**WRITTEN EXERCISE**
Pick out the lines containing "scene".

* Begin SUPPLIED MATERIAL *

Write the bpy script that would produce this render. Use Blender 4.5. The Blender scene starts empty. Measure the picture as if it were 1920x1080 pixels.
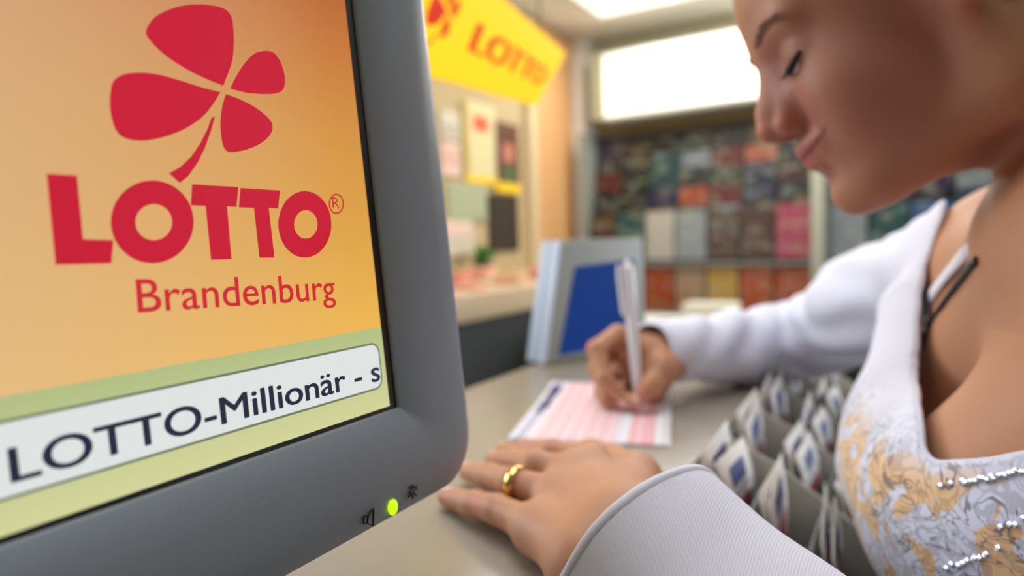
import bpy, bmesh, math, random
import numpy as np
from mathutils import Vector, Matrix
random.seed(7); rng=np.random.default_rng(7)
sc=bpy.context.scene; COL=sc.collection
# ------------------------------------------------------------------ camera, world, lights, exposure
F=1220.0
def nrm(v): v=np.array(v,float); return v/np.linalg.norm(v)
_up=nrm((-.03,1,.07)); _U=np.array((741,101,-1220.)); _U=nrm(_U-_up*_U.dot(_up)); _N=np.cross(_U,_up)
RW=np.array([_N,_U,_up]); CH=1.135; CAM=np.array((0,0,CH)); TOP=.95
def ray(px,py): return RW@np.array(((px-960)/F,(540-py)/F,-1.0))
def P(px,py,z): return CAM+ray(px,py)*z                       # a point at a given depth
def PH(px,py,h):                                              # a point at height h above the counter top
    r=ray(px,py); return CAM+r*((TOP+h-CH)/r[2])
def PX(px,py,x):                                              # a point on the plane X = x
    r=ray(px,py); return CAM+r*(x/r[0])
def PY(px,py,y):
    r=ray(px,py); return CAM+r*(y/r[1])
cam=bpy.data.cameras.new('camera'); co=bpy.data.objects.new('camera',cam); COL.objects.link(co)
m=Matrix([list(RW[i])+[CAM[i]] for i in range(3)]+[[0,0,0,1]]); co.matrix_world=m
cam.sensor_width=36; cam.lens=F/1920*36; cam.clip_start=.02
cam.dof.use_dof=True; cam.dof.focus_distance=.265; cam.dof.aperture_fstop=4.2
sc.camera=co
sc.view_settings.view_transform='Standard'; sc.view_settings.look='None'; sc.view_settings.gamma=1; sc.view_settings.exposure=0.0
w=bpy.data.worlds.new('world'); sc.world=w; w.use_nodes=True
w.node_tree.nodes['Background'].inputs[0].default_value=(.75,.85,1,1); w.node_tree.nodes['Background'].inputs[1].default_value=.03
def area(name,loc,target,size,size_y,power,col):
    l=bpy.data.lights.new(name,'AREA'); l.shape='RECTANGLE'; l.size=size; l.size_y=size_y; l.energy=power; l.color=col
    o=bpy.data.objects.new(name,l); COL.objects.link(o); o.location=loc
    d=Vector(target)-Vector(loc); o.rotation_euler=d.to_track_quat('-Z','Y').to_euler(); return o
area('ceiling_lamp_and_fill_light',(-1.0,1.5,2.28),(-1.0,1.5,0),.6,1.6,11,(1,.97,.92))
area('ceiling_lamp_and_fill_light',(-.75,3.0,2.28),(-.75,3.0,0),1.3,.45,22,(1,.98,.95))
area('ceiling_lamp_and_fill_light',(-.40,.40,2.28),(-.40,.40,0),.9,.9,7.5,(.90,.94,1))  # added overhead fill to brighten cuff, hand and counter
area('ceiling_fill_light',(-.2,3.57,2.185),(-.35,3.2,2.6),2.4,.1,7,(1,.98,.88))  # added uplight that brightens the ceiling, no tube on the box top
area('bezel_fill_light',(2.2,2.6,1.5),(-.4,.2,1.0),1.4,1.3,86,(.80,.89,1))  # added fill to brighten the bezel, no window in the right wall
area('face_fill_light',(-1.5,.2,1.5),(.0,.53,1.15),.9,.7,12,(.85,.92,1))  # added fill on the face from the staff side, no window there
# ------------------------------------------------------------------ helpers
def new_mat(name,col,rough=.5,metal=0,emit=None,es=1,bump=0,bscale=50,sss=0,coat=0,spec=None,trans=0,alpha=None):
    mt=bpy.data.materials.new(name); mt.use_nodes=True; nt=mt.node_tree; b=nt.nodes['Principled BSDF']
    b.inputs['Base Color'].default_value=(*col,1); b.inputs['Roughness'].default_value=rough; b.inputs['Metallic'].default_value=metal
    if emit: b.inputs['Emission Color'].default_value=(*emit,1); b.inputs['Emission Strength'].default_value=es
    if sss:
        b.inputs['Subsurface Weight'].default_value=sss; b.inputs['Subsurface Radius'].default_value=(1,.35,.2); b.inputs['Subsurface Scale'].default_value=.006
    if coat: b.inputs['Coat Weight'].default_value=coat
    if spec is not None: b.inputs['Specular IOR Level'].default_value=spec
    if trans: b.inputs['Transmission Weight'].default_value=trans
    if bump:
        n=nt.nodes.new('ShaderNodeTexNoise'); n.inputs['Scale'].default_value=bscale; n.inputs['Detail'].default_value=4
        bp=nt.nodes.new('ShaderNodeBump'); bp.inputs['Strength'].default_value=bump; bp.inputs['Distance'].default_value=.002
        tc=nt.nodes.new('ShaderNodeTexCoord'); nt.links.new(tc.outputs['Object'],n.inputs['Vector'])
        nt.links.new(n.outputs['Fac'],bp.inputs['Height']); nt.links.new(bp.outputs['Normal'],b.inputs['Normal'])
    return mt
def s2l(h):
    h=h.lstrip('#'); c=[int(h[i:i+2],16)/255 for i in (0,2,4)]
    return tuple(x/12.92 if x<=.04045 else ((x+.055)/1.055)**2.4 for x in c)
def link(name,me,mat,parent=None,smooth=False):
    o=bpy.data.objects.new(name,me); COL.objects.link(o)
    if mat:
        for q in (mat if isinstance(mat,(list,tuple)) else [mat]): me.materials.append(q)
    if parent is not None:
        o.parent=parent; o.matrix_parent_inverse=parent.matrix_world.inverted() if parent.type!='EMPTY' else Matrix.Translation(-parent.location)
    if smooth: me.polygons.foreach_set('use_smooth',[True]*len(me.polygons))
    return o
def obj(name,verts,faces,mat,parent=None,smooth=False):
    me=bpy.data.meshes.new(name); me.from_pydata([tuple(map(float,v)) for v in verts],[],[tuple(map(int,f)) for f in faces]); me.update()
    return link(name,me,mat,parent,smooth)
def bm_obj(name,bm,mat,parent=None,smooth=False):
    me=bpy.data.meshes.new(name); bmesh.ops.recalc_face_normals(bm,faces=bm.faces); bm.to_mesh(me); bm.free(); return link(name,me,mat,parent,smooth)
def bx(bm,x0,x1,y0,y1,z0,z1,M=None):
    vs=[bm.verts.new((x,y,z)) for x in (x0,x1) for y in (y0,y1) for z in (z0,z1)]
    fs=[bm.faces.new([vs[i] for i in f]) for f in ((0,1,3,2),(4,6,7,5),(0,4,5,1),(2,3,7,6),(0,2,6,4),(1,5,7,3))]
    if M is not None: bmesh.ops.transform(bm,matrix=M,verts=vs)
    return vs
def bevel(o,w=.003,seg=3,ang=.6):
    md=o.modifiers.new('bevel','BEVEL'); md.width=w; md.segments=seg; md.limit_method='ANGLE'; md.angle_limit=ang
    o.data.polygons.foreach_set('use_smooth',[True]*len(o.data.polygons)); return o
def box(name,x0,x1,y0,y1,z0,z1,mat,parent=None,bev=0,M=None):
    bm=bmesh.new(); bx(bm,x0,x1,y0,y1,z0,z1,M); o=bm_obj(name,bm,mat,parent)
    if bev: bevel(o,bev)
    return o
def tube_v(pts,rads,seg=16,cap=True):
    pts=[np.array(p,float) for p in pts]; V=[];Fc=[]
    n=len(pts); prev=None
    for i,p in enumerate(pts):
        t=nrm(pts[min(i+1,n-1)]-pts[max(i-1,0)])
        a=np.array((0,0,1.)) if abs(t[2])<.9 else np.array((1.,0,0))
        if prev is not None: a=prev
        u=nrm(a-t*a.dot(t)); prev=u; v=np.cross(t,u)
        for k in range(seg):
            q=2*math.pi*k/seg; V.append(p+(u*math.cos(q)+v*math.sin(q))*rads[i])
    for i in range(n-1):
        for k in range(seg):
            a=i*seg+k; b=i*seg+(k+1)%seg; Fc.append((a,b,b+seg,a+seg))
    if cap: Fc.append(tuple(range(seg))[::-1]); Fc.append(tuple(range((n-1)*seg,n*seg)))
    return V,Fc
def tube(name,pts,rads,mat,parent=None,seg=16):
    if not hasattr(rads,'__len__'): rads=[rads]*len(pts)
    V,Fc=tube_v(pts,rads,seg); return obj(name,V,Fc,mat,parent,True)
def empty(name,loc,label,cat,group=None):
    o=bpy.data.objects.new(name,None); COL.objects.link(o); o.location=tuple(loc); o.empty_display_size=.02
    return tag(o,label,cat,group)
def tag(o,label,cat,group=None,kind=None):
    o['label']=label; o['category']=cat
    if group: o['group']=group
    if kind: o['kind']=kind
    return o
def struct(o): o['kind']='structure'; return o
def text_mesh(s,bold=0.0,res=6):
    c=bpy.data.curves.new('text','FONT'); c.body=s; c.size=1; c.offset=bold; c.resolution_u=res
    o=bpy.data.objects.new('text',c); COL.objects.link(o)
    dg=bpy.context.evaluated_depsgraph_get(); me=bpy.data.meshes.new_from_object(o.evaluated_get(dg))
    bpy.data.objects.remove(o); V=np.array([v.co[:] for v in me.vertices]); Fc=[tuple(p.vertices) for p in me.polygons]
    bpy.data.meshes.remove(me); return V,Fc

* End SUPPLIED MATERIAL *

**RESPONSE TO THIS TASK**
Write the bpy script that would produce this render. Use Blender 4.5. The Blender scene starts empty. Measure the picture as if it were 1920x1080 pixels.
sc=bpy.context.scene; COL=sc.collection